Let $B$ be the Banach space of bounded complex functions on $[0,1]$ with sup-norm. For $q \in B$, define the (multiplication) operator $T_q : B\rightarrow B$ by $(M_q f)(t) = q(t)f(t)$.
How do you show that $\sigma(T_q) = \overline{\{q(t) : t \in [0,1]\}}$ for each $q \in B$?.
If $\lambda=q(s)$ for some $s\in[0,1]$, then $T_q 1_s=q 1_s=q(s) 1_s=\lambda 1_s$. Thus, $\lambda\in \sigma(T_q)$. As the spectrum of an operator is closed, it follows that $\overline{\{q(t)\mid t\in[0,1]\}}\subset \sigma(T_q)$.

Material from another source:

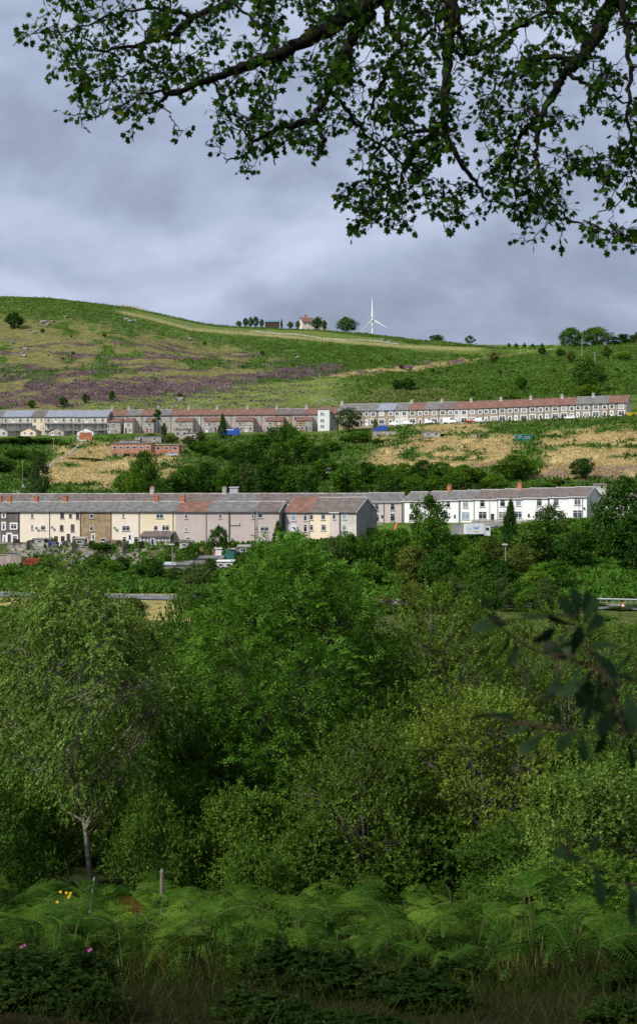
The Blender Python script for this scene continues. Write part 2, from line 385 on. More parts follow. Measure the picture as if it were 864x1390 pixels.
P = P[P[:, 1] > np.interp(CX + F * P[:, 0] / P[:, 1], [-500, 1400], [215.2, 169]) + 5.5]
P = P[~((P[:, 0] > -80) & (P[:, 0] < -14) & (P[:, 1] > 238) & (r.rand(len(P)) > .12))]
tag(tufts('bracken', P, r, .8, M_BRM, OVAL, .9, 4, .6), 'bright bracken bank above the road', 'bracken', kind='stuff')

# ------------------------------------------------------------------ tubes
def tubes(paths, sides=5):
    """paths: list of (k,4) arrays x y z radius -> verts, faces"""
    VV = []; FF = []; base = 0
    an = np.arange(sides) * 2 * math.pi / sides; ca, sa = np.cos(an), np.sin(an)
    for p in paths:
        p = np.asarray(p, float)
        if len(p) < 2: continue
        t = np.gradient(p[:, :3], axis=0); t = nrm(t)
        ref = np.where(np.abs(t[:, 2:3]) > .9, np.array([[1., 0, 0]]), np.array([[0, 0, 1.]]))
        a = nrm(np.cross(t, ref)); b = np.cross(t, a)
        v = p[:, None, :3] + p[:, None, 3:4] * (ca[None, :, None] * a[:, None] + sa[None, :, None] * b[:, None])
        k = len(p); VV.append(v.reshape(-1, 3))
        i = np.arange(k - 1)[:, None] * sides + base; j = np.arange(sides)[None]; jn = (np.arange(sides) + 1)[None] % sides
        FF.append(np.stack([i + j, i + jn, i + sides + jn, i + sides + j], -1).reshape(-1, 4))
        base += k * sides
    return np.concatenate(VV), np.concatenate(FF)
def tube_mesh(name, paths, m, sides=5):
    v, f = tubes(paths, sides); return np_mesh(name, v, f, m, smooth=True)
def bez(a, b, c, n=6, r0=.05, r1=.01, wob=0, r=None):
    t = np.linspace(0, 1, n)[:, None]; a, b, c = map(np.asarray, (a, b, c))
    p = (1 - t) ** 2 * a + 2 * t * (1 - t) * b + t ** 2 * c
    if wob and r is not None: p[1:-1] += r.normal(0, wob, (n - 2, 3))
    return np.hstack([p, (r0 + (r1 - r0) * t ** .8)])

# ------------------------------------------------------------------ trees
M_BARK = rough('bark', (.035, .028, .02), (.09, .075, .055), 9, 6, .95, .4, (1, 1, .3))
M_BARKG = rough('bark_grey', (.07, .06, .05), (.17, .15, .12), 9, 6, .95, .4, (1, 1, .3))
M_BIRCHB = rough('bark_birch', (.10, .08, .06), (.40, .36, .30), 5, 7, .8, .3, (1.2, 1.2, 3.5))
M_DBARK = rough('bark_dark', (.006, .005, .004), (.018, .015, .011), 14, 6, .95, .5, (1, 1, .4))

def envelope(kind, t):
    if kind == 'cone': return np.clip((1 - t) ** .8 * 1.05 * sstep(0, .12, t) + .04, 0, 1)
    if kind == 'tall': return np.sin(np.pi * np.clip(t, 0, 1) ** .75) ** .55
    if kind == 'dome': return np.clip(1 - np.abs(t) ** 2.6, 0, 1) ** .5 * sstep(-.12, .12, t)
    return np.sin(np.pi * np.clip(t * .96 + .04, 0, 1)) ** .5
def make_tree(name, seed, H, Rd, base=.15, kind='round', lobes=16, lobe_r=.34, clumps=30, sprays=1, per=12, spread=.05, leaf=.05,
              mode='loose', slen=.3, tpl=RHOMB, mleaf=None, mbark=None, trunk_r=.03, up=.55, droop=0.0, squash=.75, twigs=True, inner=.35, lean=(0, 0), stem=None, sides=5):
    """returns (trunk mesh, crown mesh), base at the origin, height H, crown radius Rd"""
    r = np.random.RandomState(seed)
    z0 = H * base; hc = H - z0
    t = (np.arange(lobes) + r.rand(lobes)) / lobes
    t = t ** .9
    lr = lobe_r * Rd * r.uniform(.55, 1.4, lobes) * (np.clip(envelope(kind, t), .45, 1) if kind == 'cone' else 1)
    lr = np.minimum(lr, hc * .42)
    az = np.cumsum(2.399 + r.normal(0, .35, lobes)); rad = np.maximum(envelope(kind, t) * Rd - lr * .75, 0) * r.uniform(inner, 1, lobes) ** .5
    zc = z0 + lr * squash * .6 + t * (hc - lr * squash * 1.5)
    LC = np.stack([rad * np.cos(az) + lean[0] * (zc / H), rad * np.sin(az) + lean[1] * (zc / H), zc], 1)
    # clump centres on the upper and outer skins of the lobes
    li = np.repeat(np.arange(lobes), clumps); n = len(li)
    dv = nrm(r.normal(0, 1, (n, 3)) + np.array([0, 0, .35]) + .55 * nrm(LC[li] * np.array([1, 1, 0]) + 1e-6))
    rr = r.uniform(.25, 1, n) ** .45 * (1 + r.normal(0, .10, n))
    C = LC[li] + dv * (lr[li] * rr)[:, None] * np.array([1, 1, squash])
    C[:, 2] = np.maximum(C[:, 2], z0 * .5)
    # trunk and limbs
    ax = lambda z: np.array([lean[0] * z / H, lean[1] * z / H, z])
    paths = []
    if stem is None:
        k = 8; zz = np.linspace(-.03 * H, H * .93, k)
        tp = np.array([ax(z) for z in zz]); tp[1:, :2] += np.cumsum(r.normal(0, .012 * H, (k - 1, 2)), 0) * .6
        tr = trunk_r * (1 - np.linspace(0, 1, k)) ** .8 + trunk_r * .08
        tr[0] *= 1.25
        paths.append(np.hstack([tp, tr[:, None]]))
    else:
        paths += stem; tp = stem[0][:, :3]
    for i in range(lobes):
        zs = max(z0 * .7, LC[i, 2] - (.25 + .25 * r.rand()) * np.hypot(*LC[i, :2]) - .15 * H)
        zs = min(zs, tp[-1, 2] * .95)
        s = np.array([np.interp(zs, tp[:, 2], tp[:, q]) for q in range(3)])
        e = LC[i]; mid_ = (s + e) / 2 + np.array([0, 0, -.05 * H * r.rand()]) + r.normal(0, .02 * H, 3)
        r0 = trunk_r * (1 - zs / H) ** .8 * .55 + trunk_r * .08
        paths.append(bez(s, mid_, e, 5, r0, trunk_r * .1, .008 * H, r))
        if twigs:
            ii = np.nonzero(li == i)[0]
            for q in ii[::2]:
                a = s + (e - s) * r.uniform(.55, 1); paths.append(bez(a, (a + C[q]) / 2 + r.normal(0, .01 * H, 3), C[q], 4, trunk_r * .11, trunk_r * .03))
    tm = tube_mesh(name + '_trunk', paths, mbark or M_BARK, sides)
    # leaves
    if mode == 'loose':
        n2 = n * per; ci = np.repeat(np.arange(n), per)
        Pp = C[ci] + r.normal(0, 1, (n2, 3)) * spread * np.array([1, 1, .6])
        Nn = nrm(dv[ci] * .7 + r.normal(0, .65, (n2, 3)) + np.array([0, 0, up])); Dd = nrm(r.normal(0, 1, (n2, 3)) + np.array([0, 0, -droop]))
        S = leaf * r.uniform(.6, 1.35, n2); rnd = np.clip(r.rand(n2) * .8 + r.rand(n)[ci] * .25 - .03, 0, 1)
    else:
        ns = n * sprays; ci = np.repeat(np.arange(n), sprays)
        O = C[ci] + r.normal(0, 1, (ns, 3)) * spread
        SD = nrm(dv[ci] * .8 + r.normal(0, .5, (ns, 3)) + np.array([0, 0, up - droop]))
        SN = nrm(dv[ci] * .3 + np.array([0, 0, 1.0]) + r.normal(0, .35, (ns, 3)))
        SB = nrm(np.cross(SD, SN)); SN = np.cross(SB, SD)
        Ls = slen * r.uniform(.6, 1.3, ns)
        si = np.repeat(np.arange(ns), per); j = np.tile((np.arange(per) + .5) / per, ns)
        Pp = O[si] + SD[si] * (Ls[si] * j)[:, None] + np.array([0, 0, -1.0]) * (droop * .5 + .12) * (Ls[si] * j ** 2)[:, None]
        side = np.tile(np.where(np.arange(per) % 2 == 0, 1.0, -1.0), ns)[:, None]
        if mode == 'pinnate':
            Dd = nrm(SD[si] * .55 + side * SB[si] + r.normal(0, .12, (len(si), 3)) + np.array([0, 0, -.15])); Nn = nrm(SN[si] + r.normal(0, .2, (len(si), 3)))
        else:
            ph = np.tile(np.arange(per) * 2.4, ns); sv = np.cos(ph)[:, None] * SB[si] + np.sin(ph)[:, None] * SN[si]
            Dd = nrm(SD[si] * .7 + sv * .8 + r.normal(0, .15, (len(si), 3)) + np.array([0, 0, -droop])); Nn = nrm(SN[si] * .5 + sv * -.3 + dv[ci][si] * .4 + r.normal(0, .4, (len(si), 3)) + np.array([0, 0, .3]))
        S = leaf * r.uniform(.65, 1.3, len(si)); rnd = np.clip(r.rand(len(si)) * .6 + r.rand(ns)[si] * .25 + r.rand(n)[ci][si] * .2 - .02, 0, 1)
    cm = leaf_mesh(name + '_crown', Pp, Dd, Nn, S, tpl[0], tpl[1], mleaf, rnd)
    return tm, cm
# ------------------------------------------------------------------ leaf materials
ML = {}
ML['ash'] = foliage('ash_leaf', (.038, .092, .012), (.086, .178, .024), (.160, .280, .048), .35, .05, (.14, .17, .03), .55, .8)
ML['birch'] = foliage('birch_leaf', (.054, .096, .012), (.108, .172, .027), (.215, .295, .075), .3, .10, (.20, .17, .03), .5, .9)
ML['willow'] = foliage('willow_leaf', (.042, .074, .008), (.096, .145, .019), (.190, .250, .050), .3, .10, (.26, .20, .03), .6, .9)
ML['light'] = foliage('hazel_leaf', (.040, .082, .012), (.090, .150, .026), (.185, .260, .065), .35, .10, (.2, .2, .05), .5, .9)
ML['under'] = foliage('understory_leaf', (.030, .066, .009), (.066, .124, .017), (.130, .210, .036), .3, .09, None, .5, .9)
ML['broad'] = foliage('broad_leaf', (.028, .070, .009), (.068, .142, .018), (.135, .235, .032), .25, .04, None, .6, .35)
ML['bright'] = foliage('bright_leaf', (.045, .090, .010), (.100, .175, .020), (.165, .26, .036), .25, .04, None, .5, .35)
ML['dark'] = foliage('dark_leaf', (.020, .052, .009), (.046, .098, .016), (.088, .160, .027), .2, .05, None, .6, .35)
ML['grey'] = foliage('greygreen_leaf', (.036, .064, .016), (.072, .110, .030), (.13, .175, .056), .25, .05, None, .5, .35)
ML['olive'] = foliage('olive_leaf', (.040, .062, .011), (.092, .118, .022), (.15, .18, .042), .25, .05, (.2, .12, .04), .5, .35)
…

If $\lambda\notin\overline{\{q(t)\mid t\in[0,1]\}}$, let $\phi=\frac 1{q-\lambda}$. Since $\lambda\notin\overline{\{q(t)\mid t\in[0,1]\}}$, we have $d:=\inf\{|\lambda-q(t)|\colon t\in[0,1]\}>0$. Thus, $|\phi(t)|\leq \frac 1 d$ for all $t\in [0,1]$. Hence $T_\phi$ is bounded, and it is easy to see that $(T_q-\lambda)M_\phi=T_\phi(T_q-\lambda)=\mathrm{id}$. This settles $\sigma(T_q)\subset \overline{\{q(t)\mid t\in[0,1]\}}$.